Accounting brings us straight to the question of value.

I agree with Jacob that Marx's theory of value is the best theory of value we have. It is a monetary theory since it exclusively uses prices (quantity of money) to determine values. However, it does not apply to goods and services that do not have take the form of commodity i.e. that do not have their value expressed in price. Hence, all the state goods and services (education, healthcare, housing, infrastructure), a hugely important development from an egalitarian point of view, which accounts for a huge part of GDP spending, can not be account for with Marx's theory.

As Colin Barker argues, we cannot blame Marx for this. The state spending and services provided at his time were tiny, and most likely with miniscule relevance to the overall economy, in comparison with today.

We do however have to recognize that many valuable service and goods, which includes a lot of p2p production, do not take the form of commodity and hence cannot be theorized with Marx's theory of value alone.

This is no way changes my conviction that marxist economics, along with suistanable and green economists' work on new macroeconomic measures, are the best places to start investigating how to come up with a better, egalitarian and directly democratic (as participative as possible), theory of value.

On 01/04/2012 14:42, Toni Prug wrote:
On 01/04/2012 13:47, Michel Bauwens wrote:
I think the question is whether the nation-state is still the dominant
force, or has it become a globally distributed system of power, as argued
in Empire, which thwarts any attempt by nation-states to control it

Although at the time Empire was a timely and inspiring book, i believe
that there is so much evidence that nation-states have enormous (but far
from total) control over own destinies, that it is the wrong question to
ask. Yes, productivity of external production and external capital
seeking profit significantly limits what economic units within national
economies can produce and at which price. Yes, the list of limits is
long (rating agencies, individual states, groups of states,
supra-state/national organizations, funding bodies like Paris Club,
IMF). Regardless of all that, i believe that the right question is: what
kind of international competition and international interaction and
power struggle exist that limit the nation-state power, and how do those
limits operate in practice.

For p2p production to develop widely, we have to account for it. Whether
the accounting occurs through use of money, or through other means, it
has to be done, and it has to be made commensurable with commodities
whose value is determined through monetary exchange and as such
accounted for in GDP and in other upcoming measures of national
economies (new indexes created by sustainable and green economists -
ISEW/GPI, A.Sen's capabilities approach, EU's Beyond GDP project).

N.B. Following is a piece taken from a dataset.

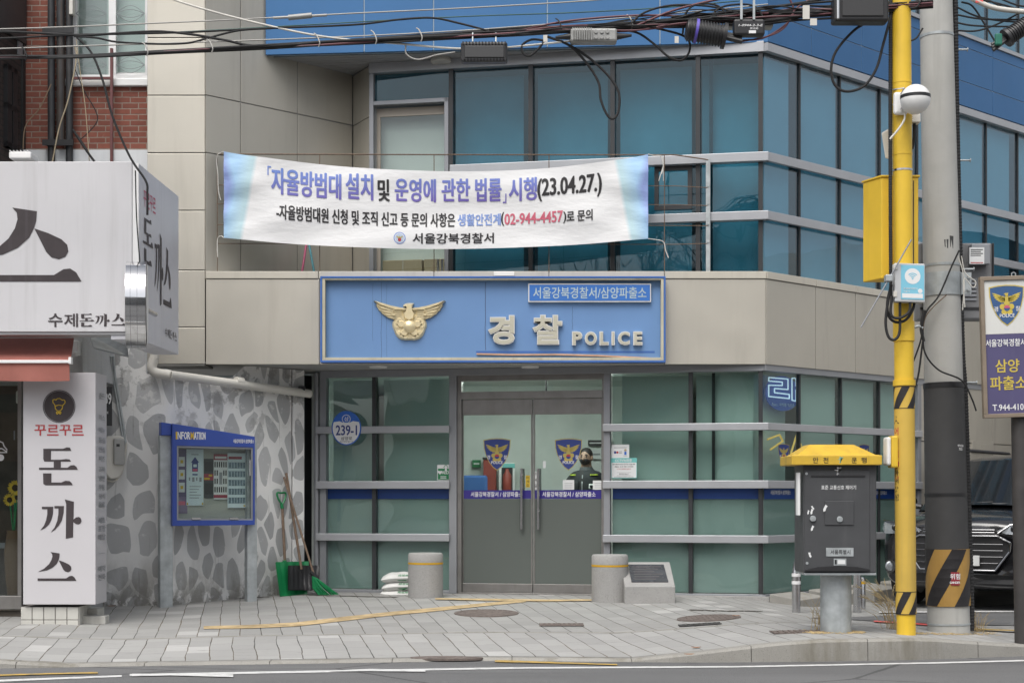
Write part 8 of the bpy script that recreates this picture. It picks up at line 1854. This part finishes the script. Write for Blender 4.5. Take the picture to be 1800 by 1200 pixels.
g = G(1707, 1108); weeds('short dry tuft at the foot of the black corrugated conduit', g.x, g.y-.06, 50, .20, .04, 3, False)
def litter(lab, px0, px1, py, n, seed, sy=.06):
    rr = random.Random(seed); mb = MB(); a, b = G(px0, py), G(px1, py)
    for k in range(n):
        p_ = a.lerp(b, rr.random()); p_ = Vector((p_.x, p_.y+rr.gauss(0, sy), 0)); p_.z = gz(p_.x, p_.y)+.004; an_ = rr.uniform(0, 3.14); L_ = rr.uniform(.01, .06); d_ = Vector((math.cos(an_), math.sin(an_), rr.uniform(0, .25)))*L_
        mb.tube([p_, p_+d_*.5+Vector((0, 0, .004)), p_+d_], .0018, 4)
    mb.build('straw_litter', M['straw'], None, base=a, kind='stuff', fix=False, label=lab, cat='straw')
litter('dry straw litter spread round the cabinet pedestal', 1420, 1515, 1112, 420, 5); litter('thin dry straw litter along the kerb by the concrete pole', 1585, 1745, 1114, 220, 6, .05)
M['leaf'] = pbr('dry brown leaf', (.30, .14, .06), .8, 0, .2, 30)
for px, py, lab in ((1294, 1083, 'single orange brown leaf on the paving near the corner'), (1211, 1151, 'reddish leaf at the kerb edge'), (1223, 1139, 'brown leaf just above the kerb edge'), (195, 1066, 'dark leaf at the foot of the pebble wall beside the upright sign')):
    c = G(px, py); mb = MB(); pts = [(-.04, 0), (-.02, .02), (.01, .025), (.045, .005), (.02, -.018), (-.015, -.02)]; mb.prism(lambda a, b, w_: c+Vector((a, b, .008+w_+.2*abs(a)*.5)), pts, 0, .003); mb.build('leaf', M['leaf'], None, label=lab, cat='leaf')
M['bark'] = pbr('bare bark', (.07, .06, .05), .9, 0, .2, 10)
def bare_tree(lab, x, y, H, seed):
    rr = random.Random(seed); t_ = thing('bare_tree', lab, 'tree', (x, y, -.2)); tk = MB(); br = MB()
    base = Vector((x, y, -.2)); top = base+Vector((.2, 0, H*.45)); tk.tube([base, base.lerp(top, .5)+Vector((.05, .05, 0)), top], [.22, .18, .14], 10); tk.build('trunk', M['bark'], t_, smooth=True)
    def grow(p, d, L, r, n):
        q = p+d*L; m_ = p.lerp(q, .5)+Vector((rr.gauss(0, .04), rr.gauss(0, .04), .03))*L; br.tube([p, m_, q], [r, r*.8, r*.6], 5)
        if n:
            for _ in range(3 if n > 1 else 4): grow(q.lerp(m_, rr.random()*.6), (d+Vector((rr.gauss(0, .5), rr.gauss(0, .5), rr.gauss(.15, .3)))).normalized(), L*rr.uniform(.6, .85), r*.6, n-1)
    for _ in range(5): grow(top-Vector((0, 0, rr.uniform(0, H*.15))), Vector((rr.gauss(0, .6), rr.gauss(0, .6), 1)).normalized(), H*.22, .09, 4)
    br.build('branches', M['bark'], t_)
bare_tree('bare winter tree across the road in front of the grey office block', -3.2, -28, 11, 3); bare_tree('bare winter tree across the road in front of the brick apartment house', -9.5, -27, 10, 8)
for k, (z, r) in enumerate(((5.6, .02), (5.9, .015), (6.4, .02), (6.9, .012), (7.4, .015))):
    MB().tube([Vector((-26, -24.5-.1*k, z+.5)), Vector((-8, -24.5, z-.25)), Vector((4, -24.5, z-.1)), Vector((14, -24.4, z+.4)), Vector((26, -24.3, z-.2))], r, 6).build('overhead_cable', M['blackmatt'], None, label=('lowest','second lowest','middle','second highest','highest')[k]+' black cable strung along the far side of the road', cat='cable', group='cables along the far side of the road')
# ================================================================ buildings across the streets (seen only in the reflections)
M['opp1'] = pbr('opposite grey render', (.46, .45, .43), .8, 0, .1); M['opp2'] = pbr('opposite brick', (.22, .12, .09), .8, 0, .1); M['oppw'] = pbr('opposite window glass', (.05, .06, .07), .15)
for i, (x0, x1, y, h_, mt, lab) in enumerate(((-19, -7, -33, 8.5, 'opp2', 'brick apartment house across the road with rows of windows'), (-6.5, 4, -34, 10.5, 'opp1', 'grey office block across the road with rows of windows'), (4.6, 17, -33, 7.0, 'opp2', 'low brick shop house across the road with rows of windows'))):
    t_ = thing('opposite_building', lab, 'building', ((x0+x1)/2, y, -.2)); MB().wbox(x0, x1, y-8, y, -.2, h_).build('walls', M[mt], t_)
    for r_ in range(int(h_/2.9)):
        n = int((x1-x0)/2.4)
        for k in range(n): xa = x0+(x1-x0)*(k+.25)/n; MB().wbox(xa, xa+1.2, y-.05, y+.03, .8+2.9*r_, 2.2+2.9*r_).build('window', M['oppw'], t_)
t_ = thing('side_building', 'unseen grey building added on the far side of the side street', 'building', (15, 6, -.2)); sp = Pl(13.2, -1.5, .727, .686); MB().box(lambda u, v, w_: sp(u, v, w_), 0, 22, -.2, 5.2, -7, 0).build('walls', M['opp1'], t_)  # unseen; added to darken the side walls, height set for the reflected sky
for r_ in range(3):
    for k in range(8): pass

P2p production is not alone in facing this problem. State services and
goods which do not take the form of commodity (education, health,
housing, infrastructure, institutions necessary for complex societies to
operate) face the same problem. Pro-capitalist efforts, like Atkins
report in UK (2005), are an attempt to account for state production
within the logic of capitalist for profit production. The task of us
believing in post-capitalist, egalitarian and directly democratic (both
in "real" production and in political work as another site of
production) is to come up with alternative measures, both on micro
(money/price) and macro (regional, national accounting, and beyond) levels.